• **WHAT IS NEEDED**:
Could you print every line from the first one of the records below through the line containing "return (s2l(r /", with both included and nothing else?

• **RECORDS TO USE**:

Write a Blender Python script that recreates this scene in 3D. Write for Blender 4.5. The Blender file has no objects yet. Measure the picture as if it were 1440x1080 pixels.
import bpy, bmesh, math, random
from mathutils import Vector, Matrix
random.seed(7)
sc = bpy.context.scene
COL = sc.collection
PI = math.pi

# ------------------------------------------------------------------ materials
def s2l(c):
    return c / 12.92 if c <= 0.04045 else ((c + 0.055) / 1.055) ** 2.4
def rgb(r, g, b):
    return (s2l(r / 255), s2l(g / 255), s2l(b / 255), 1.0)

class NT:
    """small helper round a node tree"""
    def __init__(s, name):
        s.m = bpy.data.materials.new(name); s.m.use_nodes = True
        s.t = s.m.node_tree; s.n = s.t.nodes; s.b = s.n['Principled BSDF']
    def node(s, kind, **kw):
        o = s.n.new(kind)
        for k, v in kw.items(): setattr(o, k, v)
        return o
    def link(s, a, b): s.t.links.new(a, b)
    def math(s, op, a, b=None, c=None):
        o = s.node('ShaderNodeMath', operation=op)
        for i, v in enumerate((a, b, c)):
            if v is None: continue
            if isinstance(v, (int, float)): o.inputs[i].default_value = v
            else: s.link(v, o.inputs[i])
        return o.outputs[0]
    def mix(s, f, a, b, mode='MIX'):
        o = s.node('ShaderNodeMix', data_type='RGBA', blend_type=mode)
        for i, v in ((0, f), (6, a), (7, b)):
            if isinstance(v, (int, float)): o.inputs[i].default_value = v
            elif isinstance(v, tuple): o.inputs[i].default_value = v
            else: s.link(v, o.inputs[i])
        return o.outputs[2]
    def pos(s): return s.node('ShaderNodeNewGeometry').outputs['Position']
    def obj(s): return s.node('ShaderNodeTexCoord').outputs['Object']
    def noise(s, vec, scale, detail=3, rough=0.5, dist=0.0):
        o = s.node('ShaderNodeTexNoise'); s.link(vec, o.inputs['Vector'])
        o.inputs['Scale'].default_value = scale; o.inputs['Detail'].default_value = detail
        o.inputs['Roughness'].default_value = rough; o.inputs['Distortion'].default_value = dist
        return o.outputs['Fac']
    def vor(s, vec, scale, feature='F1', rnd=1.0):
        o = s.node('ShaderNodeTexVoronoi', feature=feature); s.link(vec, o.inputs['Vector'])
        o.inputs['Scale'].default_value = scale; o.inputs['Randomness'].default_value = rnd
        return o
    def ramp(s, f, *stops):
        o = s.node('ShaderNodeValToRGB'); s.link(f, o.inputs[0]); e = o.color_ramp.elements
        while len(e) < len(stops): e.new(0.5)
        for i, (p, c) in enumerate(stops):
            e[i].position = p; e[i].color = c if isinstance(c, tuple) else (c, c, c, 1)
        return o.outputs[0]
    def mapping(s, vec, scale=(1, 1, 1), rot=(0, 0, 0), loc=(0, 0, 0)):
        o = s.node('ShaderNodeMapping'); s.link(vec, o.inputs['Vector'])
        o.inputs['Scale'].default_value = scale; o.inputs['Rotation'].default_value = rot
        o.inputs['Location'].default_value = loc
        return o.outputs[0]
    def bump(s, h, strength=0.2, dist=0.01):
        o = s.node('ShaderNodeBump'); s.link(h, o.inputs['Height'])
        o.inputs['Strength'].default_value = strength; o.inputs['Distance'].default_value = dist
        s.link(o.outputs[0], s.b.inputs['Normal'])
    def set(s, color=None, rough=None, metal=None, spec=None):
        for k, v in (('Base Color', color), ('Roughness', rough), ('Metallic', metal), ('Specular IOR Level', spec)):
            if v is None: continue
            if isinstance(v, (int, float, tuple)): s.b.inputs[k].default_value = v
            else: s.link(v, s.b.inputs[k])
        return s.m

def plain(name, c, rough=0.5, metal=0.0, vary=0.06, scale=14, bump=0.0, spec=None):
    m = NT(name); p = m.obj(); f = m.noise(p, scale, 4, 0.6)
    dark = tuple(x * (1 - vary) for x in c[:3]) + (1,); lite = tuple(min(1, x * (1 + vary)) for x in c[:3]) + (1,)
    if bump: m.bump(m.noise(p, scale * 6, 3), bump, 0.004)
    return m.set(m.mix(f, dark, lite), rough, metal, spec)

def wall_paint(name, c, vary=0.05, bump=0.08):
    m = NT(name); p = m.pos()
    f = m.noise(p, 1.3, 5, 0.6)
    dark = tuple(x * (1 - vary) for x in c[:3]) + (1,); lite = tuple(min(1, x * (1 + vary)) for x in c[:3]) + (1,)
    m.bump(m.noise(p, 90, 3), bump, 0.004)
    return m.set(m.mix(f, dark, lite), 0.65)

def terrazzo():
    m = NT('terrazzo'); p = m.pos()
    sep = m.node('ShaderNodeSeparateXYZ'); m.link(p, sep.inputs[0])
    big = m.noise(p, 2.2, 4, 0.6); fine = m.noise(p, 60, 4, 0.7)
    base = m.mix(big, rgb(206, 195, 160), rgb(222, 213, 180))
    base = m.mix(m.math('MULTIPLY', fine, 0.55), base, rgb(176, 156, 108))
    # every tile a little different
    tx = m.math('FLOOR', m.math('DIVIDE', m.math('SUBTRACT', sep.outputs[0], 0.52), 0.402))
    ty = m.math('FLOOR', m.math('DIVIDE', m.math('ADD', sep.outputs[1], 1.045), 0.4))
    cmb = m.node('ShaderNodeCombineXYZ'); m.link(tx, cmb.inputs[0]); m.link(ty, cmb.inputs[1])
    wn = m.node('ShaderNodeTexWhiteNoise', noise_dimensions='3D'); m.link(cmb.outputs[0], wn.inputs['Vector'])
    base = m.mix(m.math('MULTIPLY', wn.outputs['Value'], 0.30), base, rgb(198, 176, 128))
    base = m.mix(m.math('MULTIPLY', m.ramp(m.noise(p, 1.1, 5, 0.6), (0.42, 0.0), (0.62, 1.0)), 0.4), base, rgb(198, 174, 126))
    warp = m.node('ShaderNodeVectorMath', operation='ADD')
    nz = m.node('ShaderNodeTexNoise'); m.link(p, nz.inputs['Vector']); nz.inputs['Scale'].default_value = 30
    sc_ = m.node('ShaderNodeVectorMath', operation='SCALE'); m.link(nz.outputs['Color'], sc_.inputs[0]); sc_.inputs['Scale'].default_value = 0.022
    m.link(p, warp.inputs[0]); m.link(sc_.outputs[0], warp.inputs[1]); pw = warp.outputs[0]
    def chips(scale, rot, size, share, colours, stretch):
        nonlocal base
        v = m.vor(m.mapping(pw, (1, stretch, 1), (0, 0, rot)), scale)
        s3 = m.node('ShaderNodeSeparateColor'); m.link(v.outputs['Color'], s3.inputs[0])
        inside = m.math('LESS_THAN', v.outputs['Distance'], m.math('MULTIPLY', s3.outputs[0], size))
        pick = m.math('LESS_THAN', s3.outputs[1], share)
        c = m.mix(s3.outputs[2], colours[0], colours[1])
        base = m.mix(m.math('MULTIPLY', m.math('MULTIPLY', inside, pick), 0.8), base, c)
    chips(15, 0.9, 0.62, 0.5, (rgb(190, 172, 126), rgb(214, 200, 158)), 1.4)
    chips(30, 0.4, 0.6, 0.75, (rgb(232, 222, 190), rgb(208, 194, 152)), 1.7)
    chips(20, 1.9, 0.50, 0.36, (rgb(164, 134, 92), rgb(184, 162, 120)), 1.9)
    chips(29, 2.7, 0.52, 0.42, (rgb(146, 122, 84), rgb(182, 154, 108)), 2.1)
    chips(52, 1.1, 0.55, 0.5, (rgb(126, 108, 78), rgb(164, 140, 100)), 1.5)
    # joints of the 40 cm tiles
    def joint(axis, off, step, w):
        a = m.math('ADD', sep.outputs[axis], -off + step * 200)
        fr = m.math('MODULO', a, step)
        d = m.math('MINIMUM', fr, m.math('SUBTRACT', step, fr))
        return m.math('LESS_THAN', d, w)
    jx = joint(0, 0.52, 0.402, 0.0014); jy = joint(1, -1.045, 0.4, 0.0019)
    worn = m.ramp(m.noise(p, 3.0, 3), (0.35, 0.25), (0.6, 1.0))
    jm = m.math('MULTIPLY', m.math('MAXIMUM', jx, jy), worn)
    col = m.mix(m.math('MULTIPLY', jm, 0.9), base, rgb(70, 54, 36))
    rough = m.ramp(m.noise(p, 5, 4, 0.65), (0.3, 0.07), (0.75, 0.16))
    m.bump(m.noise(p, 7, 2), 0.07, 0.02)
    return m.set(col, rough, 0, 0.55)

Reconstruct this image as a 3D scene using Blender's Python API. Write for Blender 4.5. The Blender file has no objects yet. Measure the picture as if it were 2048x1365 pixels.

• **ANSWER TO THIS EXERCISE**:
Write a Blender Python script that recreates this scene in 3D. Write for Blender 4.5. The Blender file has no objects yet. Measure the picture as if it were 1440x1080 pixels.
import bpy, bmesh, math, random
from mathutils import Vector, Matrix
random.seed(7)
sc = bpy.context.scene
COL = sc.collection
PI = math.pi

# ------------------------------------------------------------------ materials
def s2l(c):
    return c / 12.92 if c <= 0.04045 else ((c + 0.055) / 1.055) ** 2.4
def rgb(r, g, b):
    return (s2l(r / 255), s2l(g / 255), s2l(b / 255), 1.0)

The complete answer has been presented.